Why Hybrid is The Hottest Cloud Trend

hot trend hybrid

If recent developments and trends in the cloud world are anything to go by, the hybrid is largely predicted to be the “ultimate trend” in 2015. It’s gradually surpassing both the public and private clouds- and experts project that it will account for more than 40% of the overall $118 billion cloud market by the end of 2015.

Currently, 74% or organizations (including enterprises and federal agencies) recognize its benefits, and are consequently strategizing on moving to the hybrid. This is expected to steer the hybrid cloud into a 50% growth rate in 2015, which is significantly higher than public cloud (25%) growth rates. These statistics were drawn up after a survey by Technology Business Research, which further attributed the improved growth rate to increasing investments in cloud infrastructure and hybrid cloud benefits.

Technology Business Research states that although hybrid cloud technology is steadily gaining momentum in 2015, it’s still in the early stages of its maturity cycle. It’s expected to develop further, possibly exponentially, after enterprises stop experimenting, and start running critical applications it.

So, what is making the hybrid cloud so popular?


The Private Cloud Factor

As CIOs adopt the cloud, private cloud is experiencing accelerated growth, subsequently boosting the hybrid cloud. According to a survey conducted by Microsoft, 41% of CIOs in enterprises and government organizations are strategizing on shifting some of their resources to the private cloud by 2015 and 2016. Most of them are already on the public cloud and since they cannot entirely move all their resources, they’ll form stable hybrid framework composed of the two- private and public.

Through a hybrid cloud framework, the private cloud grants them

  • Increased security: A report by the Government Information Group suggests that CIOs have been keenly following recent news on attacks on major public cloud service providers like DropBox, Amazon and GoGrid.

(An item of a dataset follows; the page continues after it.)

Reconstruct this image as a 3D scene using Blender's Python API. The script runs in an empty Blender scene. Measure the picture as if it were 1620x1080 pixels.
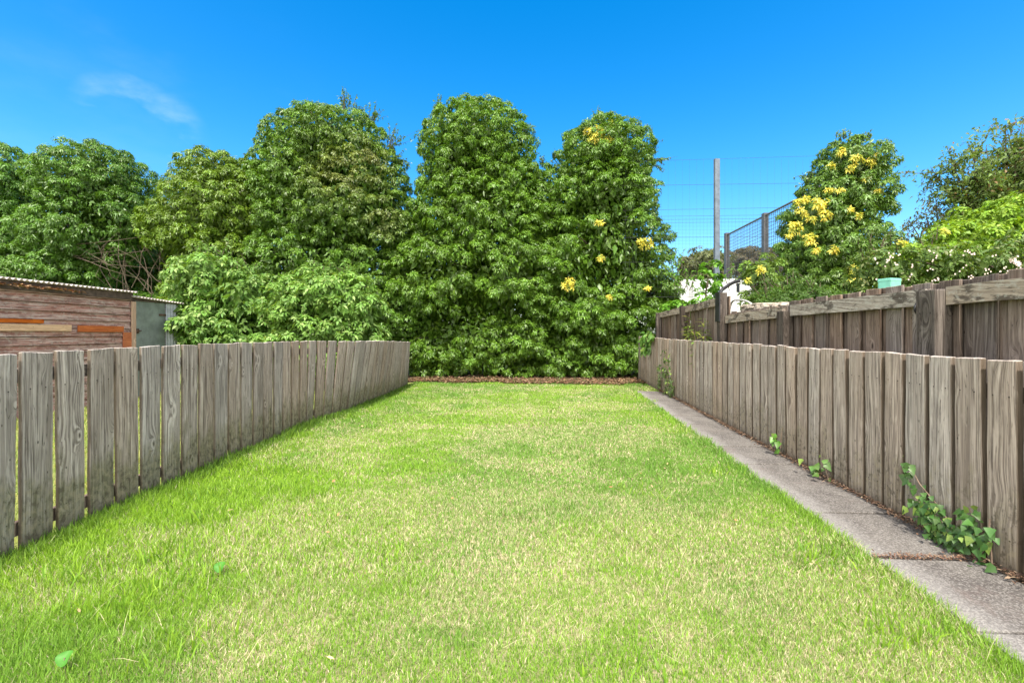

They consequently prefer storing sensitive data and applications on the private cloud, which is less threatened, and synchronously use the public cloud for other less critical applications.
  • High Infrastructural Performance: 93% of organizations are already drawing up plans to boost their cloud performance- and the private cloud, through a hybrid framework, allows them to implement this effectually. Unlike the public cloud where infrastructure is directly controlled by third party service providers, the private cloud allows its users to extensively assess their infrastructure and ultimately tune it up according to their preferred performance enhancement plans.
  • Extensive Control: While the public cloud is entirely controlled and dictated by third party service providers, the private cloud grants these privileges to its users. They can control all the relevant entities and consequently dictate the entire cloud architecture, processes, access and flow of data. Overall, this facilitates executives in steering their cloud resources according to their organization objectives and goals.

Cost Efficiency

Most cloud users begin at the public level because it’s cheap. In fact, it’s widely preferred by small and medium businesses because of the low subscription fees and zero maintenance costs. Unfortunately, due to its limited benefits, particularly in security and compliance, most enterprises are forced to increase their cloud spending and go private. And that’s where a hybrid cloud comes in.

Instead of relying entirely on the private cloud, cloud architects come up with stable and economic hybrid frameworks that encompass the two. Consequently, businesses can run critical applications on the private cloud and make savings by moving the trifling resources to the public cloud. Product development, for instance, could be implemented through the private cloud while product reviews by customers are made through the public cloud.

Disaster Management

A complete system failure or breach in an organization which depends on a single cloud channel could possibly cripple all the operations and result in business collapse. 60% of enterprises which undergo such disasters usually fall out within the subsequent 6 months. Fortunately, businesses are reducing these statistics by implementing reliable cloud strategies of not only protecting themselves, but also efficiently responding and managing such disasters.

Through the hybrid cloud, enterprises are replicating resources between internal and external servers- making each server a real time back-up of the other. Therefore, enterprises can smoothly migrate their operations to any of the servers in case one fails or is breached- thus maintaining normal organization operations.


Although single channel cloud systems are considered to be scalable, they are not as flexible and convenient as the hybrid cloud. Imagine a company temporarily temporary product which requires heightened system performance and new resources. Of course it would be forced to upgrade its cloud system and incorporate new resources to support the entire process. This requires additional investments, particularly for private cloud users, who may have to optimize even their hardware to the requisite performance levels.

With a hybrid cloud framework, you can conveniently scale up some of the resources on the public cloud while maintaining the critical data on the private cloud. This flexibility allows enterprises to undertake different projects and subsequently optimize their operations by efficiently switching between scalable cloud resources. Sensitive data is restricted to the private cloud while less sensitive processes are carried out through the public cloud apps.

With these drivers, enterprises are exceedingly leveraging hybrid cloud to boost their processes and ultimately foster growth. As long as IT architects continue implementing functional private-public frameworks, businesses will keep adopting the hybrid cloud to take advantage of the public cloud while keeping a bulk of their processes within the private cloud.